Spring does many things, but when you strip it down to its base parts, Spring is a lightweight dependency injection and aspect-oriented container and framework. That’s quite a mouthful, but it nicely summarizes Spring’s core purpose. To make more sense of Spring, let’s break this description down:
■ Lightweight—Spring is lightweight in terms of both size and overhead. The bulk of the Spring Framework can be distributed in a single JAR file that weighs in at just over 2.5 MB. And the processing overhead required by Spring is negligible. What’s more, Spring is nonintrusive: objects in a Spring-enabled application often have no dependencies on Spring-specific classes.
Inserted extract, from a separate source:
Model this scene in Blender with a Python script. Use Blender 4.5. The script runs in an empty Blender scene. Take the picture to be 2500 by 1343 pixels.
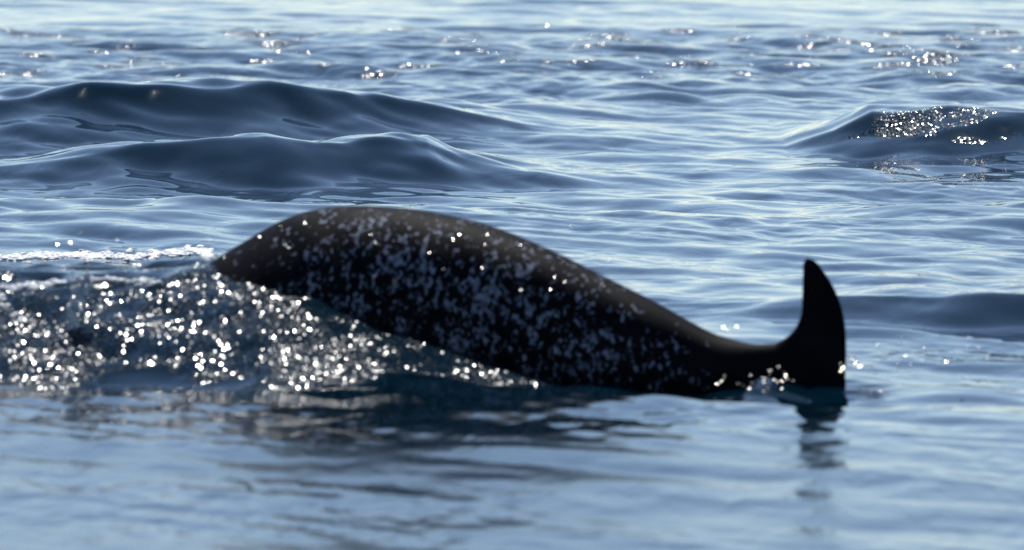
import bpy, bmesh, math, random
import numpy as np
from mathutils import Vector

R = math.radians
rng = np.random.default_rng(11)
random.seed(11)
scene = bpy.context.scene
col = scene.collection

# ------------------------------------------------------------------ camera
CAM_H, PITCH, LENS = 3.65, 3.0, 468.0
cam_data = bpy.data.cameras.new('camera')
cam_data.sensor_width = 36.0
cam_data.lens = LENS
cam_data.clip_start, cam_data.clip_end = 0.5, 20000
cam_data.dof.use_dof = True
cam_data.dof.focus_distance = 77.0
cam_data.dof.aperture_fstop = 5.0
cam = bpy.data.objects.new('camera', cam_data)
cam.location = (0, 0, CAM_H)
cam.rotation_euler = (R(90 - PITCH), 0, 0)
col.objects.link(cam)
scene.camera = cam

# ------------------------------------------------------------------ sky, sun, exposure
SUN_EL, SUN_AZ = 60.0, -4.0          # sun stands behind the whale, azimuth from +Y towards +X
world = bpy.data.worlds.new('World')
scene.world = world
world.use_nodes = True
wn = world.node_tree
sky = wn.nodes.new('ShaderNodeTexSky')
sky.sky_type = 'NISHITA'
sky.sun_disc = False
sky.sun_elevation = R(SUN_EL)
sky.sun_rotation = R(SUN_AZ)
sky.air_density, sky.dust_density, sky.ozone_density = 0.60, 0.0, 1.8
sky_tint = wn.nodes.new('ShaderNodeMix')              # white-balance tint multiplied evenly into the sky colour: greys the blue everywhere alike
sky_tint.data_type = 'RGBA'; sky_tint.blend_type = 'MULTIPLY'
sky_tint.inputs['Factor'].default_value = 1.0
sky_tint.inputs[7].default_value = (1.12, 1.05, 0.99, 1)
wn.links.new(sky.outputs['Color'], sky_tint.inputs[6])
wn.links.new(sky_tint.outputs[2], wn.nodes['Background'].inputs['Color'])
wn.nodes['Background'].inputs['Strength'].default_value = 0.105

sun_data = bpy.data.lights.new('sun', 'SUN')
sun_data.energy = 5.0
sun_data.angle = R(0.6)
sun_data.color = (1.0, 0.97, 0.92)
sun = bpy.data.objects.new('sun', sun_data)
sd = Vector((math.sin(R(SUN_AZ)) * math.cos(R(SUN_EL)), math.cos(R(SUN_AZ)) * math.cos(R(SUN_EL)), math.sin(R(SUN_EL))))
sun.rotation_euler = sd.to_track_quat('Z', 'Y').to_euler()
sun.location = (0, 60, 40)
col.objects.link(sun)

vs = scene.view_settings
vs.view_transform, vs.look, vs.exposure, vs.gamma = 'Standard', 'None', 0.17, 1.0
vs.use_curve_mapping = False
scene.render.engine = 'CYCLES'
cy = scene.cycles
cy.use_denoising = True
cy.max_bounces = 5
cy.caustics_reflective = False
cy.caustics_refractive = False
cy.sample_clamp_indirect = 6

# ------------------------------------------------------------------ helpers
def ray(px, py):
    """direction through photograph pixel (2500 x 1343): used once, to measure the place"""
    k = 36.0 / LENS / 2500.0
    a, b = (px - 1250) * k, -(py - 671.5) * k
    p = R(PITCH)
    f = Vector((0, math.cos(p), -math.sin(p))); u = Vector((0, math.sin(p), math.cos(p)))
    return Vector((1, 0, 0)) * a + u * b + f

def at_depth(px, py, y):
    d = ray(px, py)
    s = y / d.y
    return Vector((d.x * s, y, CAM_H + d.z * s))

def smooth(a, b, x):
    t = np.clip((x - a) / (b - a), 0, 1)
    return t * t * (3 - 2 * t)

def tag(o, label=None, cat=None, group=None, kind=None):
    for k, v in (('label', label), ('category', cat), ('group', group), ('kind', kind)):
        if v: o[k] = v
    return o

def mesh_obj(name, verts, faces, mat, parent=None, smooth_shade=True):
    me = bpy.data.meshes.new(name)
    verts = np.asarray(verts, dtype=np.float32)
    if isinstance(faces, np.ndarray):
        nf, k = faces.shape
        me.vertices.add(len(verts)); me.vertices.foreach_set('co', verts.ravel())
        me.loops.add(nf * k); me.loops.foreach_set('vertex_index', faces.astype(np.int32).ravel())
        me.polygons.add(nf)
        me.polygons.foreach_set('loop_start', np.arange(0, nf * k, k, dtype=np.int32))
        me.update(calc_edges=True)
    else:
        me.from_pydata(verts.tolist(), [], faces)
    me.polygons.foreach_set('use_smooth', np.full(len(me.polygons), smooth_shade))
    me.materials.append(mat)
    o = bpy.data.objects.new(name, me)
    col.objects.link(o)
    if parent: o.parent = parent
    return o

def set_attr(o, name, arr):
    a = o.data.attributes.new(name, 'FLOAT', 'POINT')
    a.data.foreach_set('value', np.asarray(arr, dtype=np.float32).ravel())

def new_mat(name):
    m = bpy.data.materials.new(name); m.use_nodes = True
    nt = m.node_tree
    return m, nt, nt.nodes['Principled BSDF']

def N(nt, t, **kw):
    n = nt.nodes.new(t)
    for k, v in kw.items(): setattr(n, k, v)
    return n

def math_node(nt, op, a, b=None, c=None, clamp=False):
    n = N(nt, 'ShaderNodeMath', operation=op, use_clamp=clamp)
    for i, v in enumerate((a, b, c)):
        if v is None: continue
        if isinstance(v, (int, float)): n.inputs[i].default_value = v
        else: nt.links.new(v, n.inputs[i])
    return n.outputs[0]

def vmath(nt, op, a, b=None):
    n = N(nt, 'ShaderNodeVectorMath', operation=op)
    for i, v in enumerate((a, b)):
        if v is None: continue
        if isinstance(v, (tuple, list)): n.inputs[i].default_value = v
        elif op == 'SCALE' and i == 1:
            if isinstance(v, (int, float)): n.inputs['Scale'].default_value = v
            else: nt.links.new(v, n.inputs['Scale'])
        else: nt.links.new(v, n.inputs[i])
    return n.outputs[0]

# ------------------------------------------------------------------ materials
def water_material():
    m, nt, p = new_mat('sea_water')
    L = nt.links.new
    geo = N(nt, 'ShaderNodeNewGeometry')
    ch = N(nt, 'ShaderNodeAttribute', attribute_name='churn').outputs['Fac']
    rp = N(nt, 'ShaderNodeAttribute', attribute_name='ripple').outputs['Fac']
    p.inputs['Base Color'].default_value = (0.0003, 0.0095, 0.0190, 1)
    p.inputs['IOR'].default_value = 1.333
    ru = N(nt, 'ShaderNodeAttribute', attribute_name='ruffle').outputs['Fac']     # cat's-paw: wind-ruffled patches
    L(math_node(nt, 'ADD', math_node(nt, 'MULTIPLY_ADD', ch, 0.12, 0.05), math_node(nt, 'MULTIPLY', ru, 0.075)), p.inputs['Roughness'])
    # fine capillary ripples
    mp = N(nt, 'ShaderNodeMapping'); mp.inputs['Scale'].default_value = (6, 1.3, 5)
    mp.inputs['Rotation'].default_value = (0, 0, R(14))
    L(geo.outputs['Position'], mp.inputs['Vector'])
    nz = N(nt, 'ShaderNodeTexNoise'); nz.inputs['Scale'].default_value = 1.0
    nz.inputs['Detail'].default_value = 2.5; nz.inputs['Distortion'].default_value = 0.6
    L(mp.outputs['Vector'], nz.inputs['Vector'])
    bp = N(nt, 'ShaderNodeBump'); bp.inputs['Strength'].default_value = 1.0
    L(nz.outputs['Fac'], bp.inputs['Height'])
    L(math_node(nt, 'MULTIPLY', rp, 0.013), bp.inputs['Distance'])
    # agitated water: small flat facets that catch the sun
    mv = N(nt, 'ShaderNodeMapping'); mv.inputs['Scale'].default_value = (150, 54, 120)
    L(geo.outputs['Position'], mv.inputs['Vector'])
    vo = N(nt, 'ShaderNodeTexVoronoi'); vo.inputs['Scale'].default_value = 1.0
    L(mv.outputs['Vector'], vo.inputs['Vector'])
    off = vmath(nt, 'SUBTRACT', vo.outputs['Color'], (0.5, 0.5, 0.5))
    off = vmath(nt, 'MULTIPLY', off, (0.52, 1.5, 0.0))
    # the facets come in torn streaks with smooth water between them
    ms_ = N(nt, 'ShaderNodeMapping'); ms_.inputs['Scale'].default_value = (4.5, 3.0, 9); ms_.inputs['Rotation'].default_value = (0, 0, R(-20))
    L(geo.outputs['Position'], ms_.inputs['Vector'])
    ns = N(nt, 'ShaderNodeTexNoise'); ns.inputs['Scale'].default_value = 1.0; ns.inputs['Detail'].default_value = 3.0
    L(ms_.outputs['Vector'], ns.inputs['Vector'])
    lim = math_node(nt, 'MULTIPLY_ADD', ch, -0.60, 0.84)
    on = math_node(nt, 'MULTIPLY', math_node(nt, 'SUBTRACT', ns.outputs['Fac'], lim), 9.0, clamp=True)
    off = vmath(nt, 'SCALE', off, on)
    nn = vmath(nt, 'NORMALIZE', vmath(nt, 'ADD', bp.outputs['Normal'], off))
    L(nn, p.inputs['Normal'])
    return m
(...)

■ Dependency Injection—Spring promotes loose coupling through a technique known as dependency injection (DI). When DI is applied, objects are passively given their dependencies instead of creating or looking for dependent objects for themselves. You can think of DI as JNDI in reverse—instead of an object looking up dependencies from a container, the container gives the dependencies to the object at instantiation without waiting to be asked.
■ Aspect-oriented—Spring comes with rich support for aspect-oriented programming (AOP) that enables cohesive development by eparating application business logic from system services (such as auditing and transaction management). Application objects do what they’re supposed to do—perform business logic—and nothing more. They are not responsible for (or even aware of) other system concerns, such as logging or transactional support.
■ Container—Spring is a container in the sense that it contains and manages the lifecycle and configuration of application objects. In Spring, you can declare how each of your application objects should be created, how they should be configured, and how they should be associated with each other.
■ Framework—Spring makes it possible to configure and compose complex applications from simpler components. In Spring, application objects are composed declaratively, typically in an XML file. Spring also provides much infrastructure functionality (transaction management, persistence framework integration, etc.), leaving the development of application logic to you.